▸ Short problem
Set down the full listing exactly as given. Any pictures are to be left out.

▸ Data extract
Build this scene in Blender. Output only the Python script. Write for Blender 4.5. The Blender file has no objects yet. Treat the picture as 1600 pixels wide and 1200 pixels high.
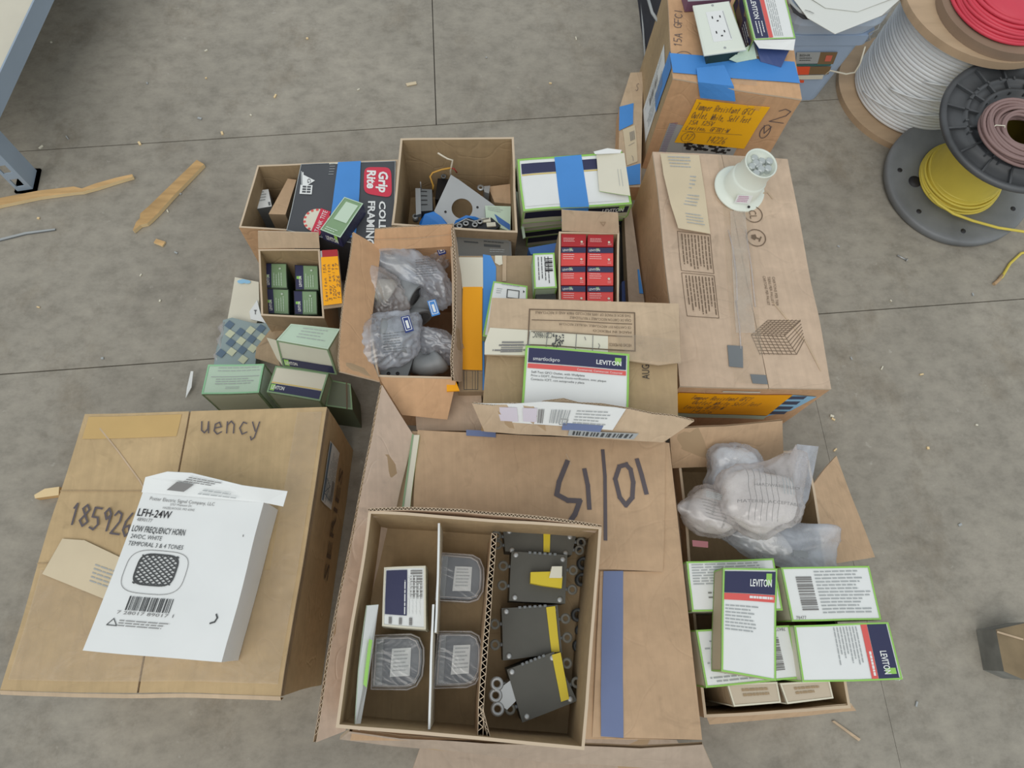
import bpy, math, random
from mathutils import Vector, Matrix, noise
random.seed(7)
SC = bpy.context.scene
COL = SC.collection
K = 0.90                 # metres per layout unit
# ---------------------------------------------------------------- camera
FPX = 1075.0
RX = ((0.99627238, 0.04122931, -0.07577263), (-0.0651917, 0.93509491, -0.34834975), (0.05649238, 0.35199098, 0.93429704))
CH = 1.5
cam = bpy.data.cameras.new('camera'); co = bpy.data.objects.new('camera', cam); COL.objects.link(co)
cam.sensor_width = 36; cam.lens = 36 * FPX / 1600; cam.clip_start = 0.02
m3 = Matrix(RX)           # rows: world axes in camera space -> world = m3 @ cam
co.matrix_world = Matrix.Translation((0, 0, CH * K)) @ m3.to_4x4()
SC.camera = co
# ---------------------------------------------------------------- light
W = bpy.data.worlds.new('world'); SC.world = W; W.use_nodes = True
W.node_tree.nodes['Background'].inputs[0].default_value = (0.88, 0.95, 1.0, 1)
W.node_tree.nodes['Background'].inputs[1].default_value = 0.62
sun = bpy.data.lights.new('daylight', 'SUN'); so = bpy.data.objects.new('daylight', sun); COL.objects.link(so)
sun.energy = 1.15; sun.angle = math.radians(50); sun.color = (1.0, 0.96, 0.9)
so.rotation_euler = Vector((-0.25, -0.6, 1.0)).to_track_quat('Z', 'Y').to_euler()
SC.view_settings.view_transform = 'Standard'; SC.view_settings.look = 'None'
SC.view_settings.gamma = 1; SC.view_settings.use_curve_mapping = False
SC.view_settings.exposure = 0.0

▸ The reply
Build this scene in Blender. Output only the Python script. Write for Blender 4.5. The Blender file has no objects yet. Treat the picture as 1600 pixels wide and 1200 pixels high.
import bpy, math, random
from mathutils import Vector, Matrix, noise
random.seed(7)
SC = bpy.context.scene
COL = SC.collection
K = 0.90                 # metres per layout unit
# ---------------------------------------------------------------- camera
FPX = 1075.0
RX = ((0.99627238, 0.04122931, -0.07577263), (-0.0651917, 0.93509491, -0.34834975), (0.05649238, 0.35199098, 0.93429704))
CH = 1.5
cam = bpy.data.cameras.new('camera'); co = bpy.data.objects.new('camera', cam); COL.objects.link(co)
cam.sensor_width = 36; cam.lens = 36 * FPX / 1600; cam.clip_start = 0.02
m3 = Matrix(RX)           # rows: world axes in camera space -> world = m3 @ cam
co.matrix_world = Matrix.Translation((0, 0, CH * K)) @ m3.to_4x4()
SC.camera = co
# ---------------------------------------------------------------- light
W = bpy.data.worlds.new('world'); SC.world = W; W.use_nodes = True
W.node_tree.nodes['Background'].inputs[0].default_value = (0.88, 0.95, 1.0, 1)
W.node_tree.nodes['Background'].inputs[1].default_value = 0.62
sun = bpy.data.lights.new('daylight', 'SUN'); so = bpy.data.objects.new('daylight', sun); COL.objects.link(so)
sun.energy = 1.15; sun.angle = math.radians(50); sun.color = (1.0, 0.96, 0.9)
so.rotation_euler = Vector((-0.25, -0.6, 1.0)).to_track_quat('Z', 'Y').to_euler()
SC.view_settings.view_transform = 'Standard'; SC.view_settings.look = 'None'
SC.view_settings.gamma = 1; SC.view_settings.use_curve_mapping = False
SC.view_settings.exposure = 0.0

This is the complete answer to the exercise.